--- Begin Data lines ---

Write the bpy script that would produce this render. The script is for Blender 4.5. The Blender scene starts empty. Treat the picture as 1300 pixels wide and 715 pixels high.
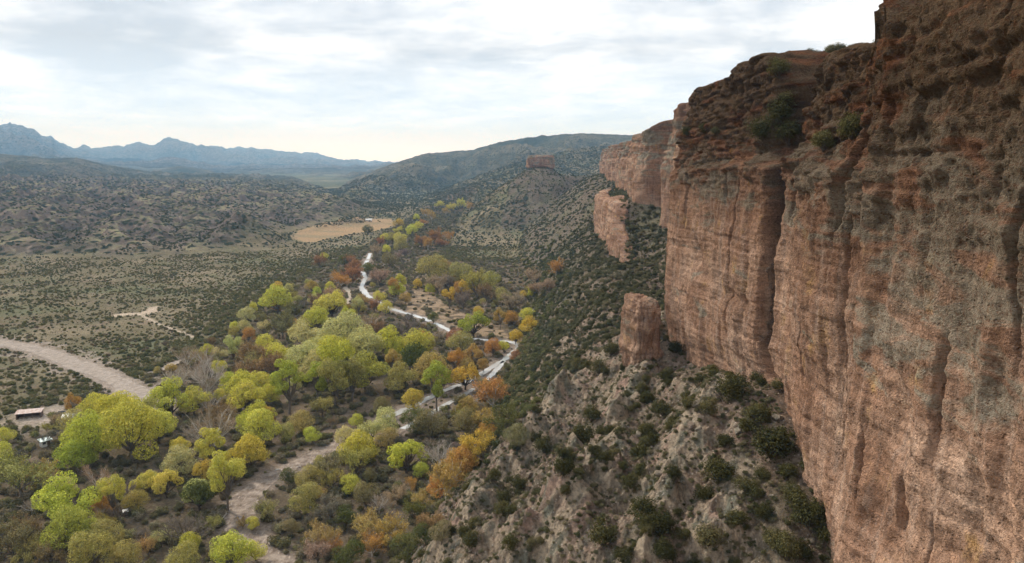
SUN_POWER, SKY_TOP, HAZE, EXPOSURE = 4.0, 1.15, 8.0e-5, 0.27
import bpy, math, random
import numpy as np
random.seed(7)
RNG = np.random.default_rng(11)
S = bpy.context.scene
COL = S.collection
R = math.radians

# ------------------------------------------------------------------ camera model (photo pixels 1300 x 715)
F, PITCH, CAMZ = 940.0, R(9.2), 100.0
CP, SP = math.cos(PITCH), math.sin(PITCH)
def ray(px, py):
    u = (px - 650.0) / F; v = (357.5 - py) / F
    return np.array([u, CP + v * SP, -SP + v * CP])
def at_z(px, py, z):
    d = ray(px, py); k = (z - CAMZ) / d[2]
    return d[0] * k, d[1] * k
def at_y(px, py, y):
    d = ray(px, py); k = y / d[1]
    return d[0] * k, y, CAMZ + d[2] * k
def project(x, y, z):
    dz = z - CAMZ
    fy = y * CP - dz * SP; fz = y * SP + dz * CP
    return 650 + F * x / fy, 357.5 - F * fz / fy, fy

# ------------------------------------------------------------------ noise
_P = np.random.default_rng(3).permutation(256).astype(np.int32)
_P = np.concatenate([_P, _P])
_ang = np.random.default_rng(4).random(256) * 2 * np.pi
_G2 = np.stack([np.cos(_ang), np.sin(_ang)], 1)
_g3 = np.random.default_rng(5).normal(size=(256, 3)); _G3 = _g3 / np.linalg.norm(_g3, axis=1)[:, None]
def n2(x, y):
    xi = np.floor(x).astype(np.int32); yi = np.floor(y).astype(np.int32)
    xf = x - xi; yf = y - yi
    X = xi & 255; Y = yi & 255; X1 = (X + 1) & 255; Y1 = (Y + 1) & 255
    u = xf * xf * xf * (xf * (xf * 6 - 15) + 10); v = yf * yf * yf * (yf * (yf * 6 - 15) + 10)
    def g(h, a, b): return _G2[h, 0] * a + _G2[h, 1] * b
    aa = g(_P[_P[X] + Y], xf, yf); ba = g(_P[_P[X1] + Y], xf - 1, yf)
    ab = g(_P[_P[X] + Y1], xf, yf - 1); bb = g(_P[_P[X1] + Y1], xf - 1, yf - 1)
    return ((aa + u * (ba - aa)) * (1 - v) + (ab + u * (bb - ab)) * v) * 1.5
def n3(x, y, z):
    xi = np.floor(x).astype(np.int32); yi = np.floor(y).astype(np.int32); zi = np.floor(z).astype(np.int32)
    xf = x - xi; yf = y - yi; zf = z - zi
    X = xi & 255; Y = yi & 255; Z = zi & 255; X1 = (X + 1) & 255; Y1 = (Y + 1) & 255; Z1 = (Z + 1) & 255
    f = lambda t: t * t * t * (t * (t * 6 - 15) + 10)
    u, v, w = f(xf), f(yf), f(zf)
    def g(h, a, b, c): return _G3[h, 0] * a + _G3[h, 1] * b + _G3[h, 2] * c
    def layer(Zk, zz):
        a = g(_P[_P[_P[X] + Y] + Zk], xf, yf, zz); b = g(_P[_P[_P[X1] + Y] + Zk], xf - 1, yf, zz)
        c = g(_P[_P[_P[X] + Y1] + Zk], xf, yf - 1, zz); d = g(_P[_P[_P[X1] + Y1] + Zk], xf - 1, yf - 1, zz)
        return (a + u * (b - a)) * (1 - v) + (c + u * (d - c)) * v
    l0 = layer(Z, zf); l1 = layer(Z1, zf - 1)
    return (l0 + w * (l1 - l0)) * 1.5
def fbm2(x, y, o=4, g=0.5):
    r = 0; a = 1; t = 0
    for i in range(o):
        r = r + a * n2(x + 17.3 * i, y - 9.1 * i); t += a; a *= g; x = x * 2.03; y = y * 2.03
    return r / t * 1.4
def rid2(x, y, o=4, g=0.5):
    r = 0; a = 1; t = 0
    for i in range(o):
        r = r + a * (1 - 2.2 * np.abs(n2(x + 31.7 * i, y + 5.3 * i))); t += a; a *= g; x = x * 2.07; y = y * 2.07
    return r / t
def fbm3(x, y, z, o=4, g=0.5):
    r = 0; a = 1; t = 0
    for i in range(o):
        r = r + a * n3(x + 11.1 * i, y - 7.7 * i, z + 3.3 * i); t += a; a *= g; x = x * 2.03; y = y * 2.03; z = z * 2.03
    return r / t * 1.4
def sst(a, b, x):
    t = np.clip((x - a) / (b - a), 0, 1); return t * t * (3 - 2 * t)
def gauss(x, m, s): return np.exp(-((x - m) / s) ** 2)
def seg_dist(x, y, pts):
    """distance to a polyline"""
    best = np.full(np.shape(x), 1e9)
    for (x0, y0), (x1, y1) in zip(pts[:-1], pts[1:]):
        dx, dy = x1 - x0, y1 - y0
        t = np.clip(((x - x0) * dx + (y - y0) * dy) / (dx * dx + dy * dy + 1e-9), 0, 1)
        best = np.minimum(best, np.hypot(x - x0 - t * dx, y - y0 - t * dy))
    return best
def in_poly(x, y, pts):
    c = np.zeros(np.shape(x), bool)
    for (x0, y0), (x1, y1) in zip(pts, pts[1:] + pts[:1]):
        if y0 == y1: continue
        k = ((y0 > y) != (y1 > y)) & (x < (x1 - x0) * (y - y0) / (y1 - y0) + x0)
        c ^= k
    return c
def sdist(x, y, pts):
    d = seg_dist(x, y, pts + pts[:1])
    return np.where(in_poly(x, y, pts), d, -d)          # positive inside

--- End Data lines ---

Leaving out the pictures, repeat the data above exactly.

Write the bpy script that would produce this render. The script is for Blender 4.5. The Blender scene starts empty. Treat the picture as 1300 pixels wide and 715 pixels high.
SUN_POWER, SKY_TOP, HAZE, EXPOSURE = 4.0, 1.15, 8.0e-5, 0.27
import bpy, math, random
import numpy as np
random.seed(7)
RNG = np.random.default_rng(11)
S = bpy.context.scene
COL = S.collection
R = math.radians

# ------------------------------------------------------------------ camera model (photo pixels 1300 x 715)
F, PITCH, CAMZ = 940.0, R(9.2), 100.0
CP, SP = math.cos(PITCH), math.sin(PITCH)
def ray(px, py):
    u = (px - 650.0) / F; v = (357.5 - py) / F
    return np.array([u, CP + v * SP, -SP + v * CP])
def at_z(px, py, z):
    d = ray(px, py); k = (z - CAMZ) / d[2]
    return d[0] * k, d[1] * k
def at_y(px, py, y):
    d = ray(px, py); k = y / d[1]
    return d[0] * k, y, CAMZ + d[2] * k
def project(x, y, z):
    dz = z - CAMZ
    fy = y * CP - dz * SP; fz = y * SP + dz * CP
    return 650 + F * x / fy, 357.5 - F * fz / fy, fy

# ------------------------------------------------------------------ noise
_P = np.random.default_rng(3).permutation(256).astype(np.int32)
_P = np.concatenate([_P, _P])
_ang = np.random.default_rng(4).random(256) * 2 * np.pi
_G2 = np.stack([np.cos(_ang), np.sin(_ang)], 1)
_g3 = np.random.default_rng(5).normal(size=(256, 3)); _G3 = _g3 / np.linalg.norm(_g3, axis=1)[:, None]
def n2(x, y):
    xi = np.floor(x).astype(np.int32); yi = np.floor(y).astype(np.int32)
    xf = x - xi; yf = y - yi
    X = xi & 255; Y = yi & 255; X1 = (X + 1) & 255; Y1 = (Y + 1) & 255
    u = xf * xf * xf * (xf * (xf * 6 - 15) + 10); v = yf * yf * yf * (yf * (yf * 6 - 15) + 10)
    def g(h, a, b): return _G2[h, 0] * a + _G2[h, 1] * b
    aa = g(_P[_P[X] + Y], xf, yf); ba = g(_P[_P[X1] + Y], xf - 1, yf)
    ab = g(_P[_P[X] + Y1], xf, yf - 1); bb = g(_P[_P[X1] + Y1], xf - 1, yf - 1)
    return ((aa + u * (ba - aa)) * (1 - v) + (ab + u * (bb - ab)) * v) * 1.5
def n3(x, y, z):
    xi = np.floor(x).astype(np.int32); yi = np.floor(y).astype(np.int32); zi = np.floor(z).astype(np.int32)
    xf = x - xi; yf = y - yi; zf = z - zi
    X = xi & 255; Y = yi & 255; Z = zi & 255; X1 = (X + 1) & 255; Y1 = (Y + 1) & 255; Z1 = (Z + 1) & 255
    f = lambda t: t * t * t * (t * (t * 6 - 15) + 10)
    u, v, w = f(xf), f(yf), f(zf)
    def g(h, a, b, c): return _G3[h, 0] * a + _G3[h, 1] * b + _G3[h, 2] * c
    def layer(Zk, zz):
        a = g(_P[_P[_P[X] + Y] + Zk], xf, yf, zz); b = g(_P[_P[_P[X1] + Y] + Zk], xf - 1, yf, zz)
        c = g(_P[_P[_P[X] + Y1] + Zk], xf, yf - 1, zz); d = g(_P[_P[_P[X1] + Y1] + Zk], xf - 1, yf - 1, zz)
        return (a + u * (b - a)) * (1 - v) + (c + u * (d - c)) * v
    l0 = layer(Z, zf); l1 = layer(Z1, zf - 1)
    return (l0 + w * (l1 - l0)) * 1.5
def fbm2(x, y, o=4, g=0.5):
    r = 0; a = 1; t = 0
    for i in range(o):
        r = r + a * n2(x + 17.3 * i, y - 9.1 * i); t += a; a *= g; x = x * 2.03; y = y * 2.03
    return r / t * 1.4
def rid2(x, y, o=4, g=0.5):
    r = 0; a = 1; t = 0
    for i in range(o):
        r = r + a * (1 - 2.2 * np.abs(n2(x + 31.7 * i, y + 5.3 * i))); t += a; a *= g; x = x * 2.07; y = y * 2.07
    return r / t
def fbm3(x, y, z, o=4, g=0.5):
    r = 0; a = 1; t = 0
    for i in range(o):
        r = r + a * n3(x + 11.1 * i, y - 7.7 * i, z + 3.3 * i); t += a; a *= g; x = x * 2.03; y = y * 2.03; z = z * 2.03
    return r / t * 1.4
def sst(a, b, x):
    t = np.clip((x - a) / (b - a), 0, 1); return t * t * (3 - 2 * t)
def gauss(x, m, s): return np.exp(-((x - m) / s) ** 2)
def seg_dist(x, y, pts):
    """distance to a polyline"""
    best = np.full(np.shape(x), 1e9)
    for (x0, y0), (x1, y1) in zip(pts[:-1], pts[1:]):
        dx, dy = x1 - x0, y1 - y0
        t = np.clip(((x - x0) * dx + (y - y0) * dy) / (dx * dx + dy * dy + 1e-9), 0, 1)
        best = np.minimum(best, np.hypot(x - x0 - t * dx, y - y0 - t * dy))
    return best
def in_poly(x, y, pts):
    c = np.zeros(np.shape(x), bool)
    for (x0, y0), (x1, y1) in zip(pts, pts[1:] + pts[:1]):
        if y0 == y1: continue
        k = ((y0 > y) != (y1 > y)) & (x < (x1 - x0) * (y - y0) / (y1 - y0) + x0)
        c ^= k
    return c
def sdist(x, y, pts):
    d = seg_dist(x, y, pts + pts[:1])
    return np.where(in_poly(x, y, pts), d, -d)          # positive inside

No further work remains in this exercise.